• Goal: Reproduce every line of the listing as written, apart from the pictures.

• Recorded information:

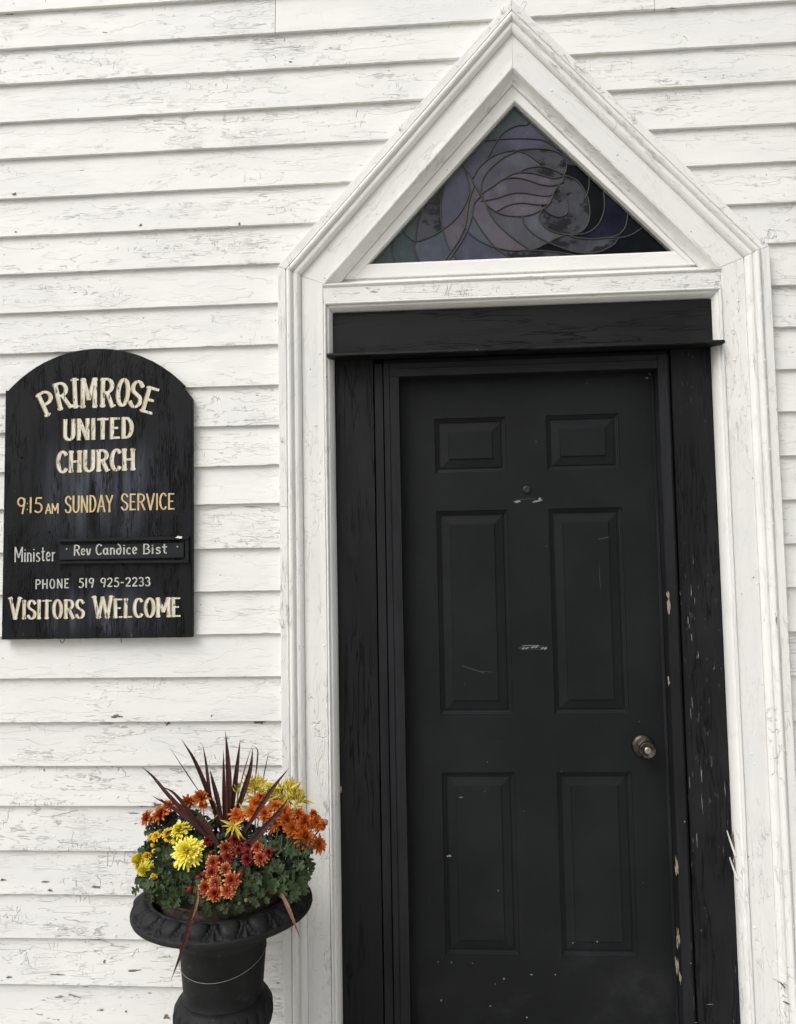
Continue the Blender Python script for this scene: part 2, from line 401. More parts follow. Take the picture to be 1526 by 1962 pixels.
# ------------------------------------------------------------------ stained glass gable light
gl = thing("stained_glass_window", (XM, .06, 2.4), "triangular stained glass light of dark mauve and blue panes above the door", "window")
SU = GU+.0287
sashP = offset_path(PATH, SU)
SP = [on_line(sashP, 1, 2.3425), sashP[2], on_line(sashP, 2, 2.3425)]
IZ = 2.8865; IS = (IZ-2.3975)/.4615
IN = [Vector((-.0112-(IZ-2.3425)/IS, 2.3425)), Vector((-.0112, IZ)), Vector((-.0112+(IZ-2.3425)/IS, 2.3425))]
for q in (0, 1):
    vs = []; prof = [(0, .050), (.005, .036), (.05, .0335), (.5, .0338), (.90, .0345), (.965, .037), (1.0, .0600)]; K = len(prof); n = 26
    for i in range(n+1):
        t = i/n; o_ = SP[q].lerp(SP[q+1], t); i_ = IN[q].lerp(IN[q+1], t)
        for u, y in prof:
            p = o_.lerp(i_, u); w_ = .0003*n1(t*9, u*5, q*7); vs.append((p.x+w_, y+w_, p.y+w_))
    fs = [(i*K+k, i*K+k+1, (i+1)*K+k+1, (i+1)*K+k) for i in range(n) for k in range(K-1)]
    mesh("sash_rail", vs, fs, W_smooth, gl)
gb = 2.3895
mb = MB(); xa = -.0112-.469; xb = -.0112+.469
strip(mb, xa-.07, xb+.07, [(.0460, 2.3430), (.0385, 2.3436), (.0372, 2.3445), (.0375, 2.3840), (.0395, 2.3885), (.060, 2.3895)], sd=8, wob=.0002)
mb.build("bottom_rail", W_smooth, gl)
GY = .0585
def Z4(p, base=(680, 180), k=640/1526, Y=GY):
    q = at(base[0]+p[0]*k, base[1]+p[1]*k, Y); return (q.x, q.z)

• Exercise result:
Continue the Blender Python script for this scene: part 2, from line 401. More parts follow. Take the picture to be 1526 by 1962 pixels.
# ------------------------------------------------------------------ stained glass gable light
gl = thing("stained_glass_window", (XM, .06, 2.4), "triangular stained glass light of dark mauve and blue panes above the door", "window")
SU = GU+.0287
sashP = offset_path(PATH, SU)
SP = [on_line(sashP, 1, 2.3425), sashP[2], on_line(sashP, 2, 2.3425)]
IZ = 2.8865; IS = (IZ-2.3975)/.4615
IN = [Vector((-.0112-(IZ-2.3425)/IS, 2.3425)), Vector((-.0112, IZ)), Vector((-.0112+(IZ-2.3425)/IS, 2.3425))]
for q in (0, 1):
    vs = []; prof = [(0, .050), (.005, .036), (.05, .0335), (.5, .0338), (.90, .0345), (.965, .037), (1.0, .0600)]; K = len(prof); n = 26
    for i in range(n+1):
        t = i/n; o_ = SP[q].lerp(SP[q+1], t); i_ = IN[q].lerp(IN[q+1], t)
        for u, y in prof:
            p = o_.lerp(i_, u); w_ = .0003*n1(t*9, u*5, q*7); vs.append((p.x+w_, y+w_, p.y+w_))
    fs = [(i*K+k, i*K+k+1, (i+1)*K+k+1, (i+1)*K+k) for i in range(n) for k in range(K-1)]
    mesh("sash_rail", vs, fs, W_smooth, gl)
gb = 2.3895
mb = MB(); xa = -.0112-.469; xb = -.0112+.469
strip(mb, xa-.07, xb+.07, [(.0460, 2.3430), (.0385, 2.3436), (.0372, 2.3445), (.0375, 2.3840), (.0395, 2.3885), (.060, 2.3895)], sd=8, wob=.0002)
mb.build("bottom_rail", W_smooth, gl)
GY = .0585
def Z4(p, base=(680, 180), k=640/1526, Y=GY):
    q = at(base[0]+p[0]*k, base[1]+p[1]*k, Y); return (q.x, q.z)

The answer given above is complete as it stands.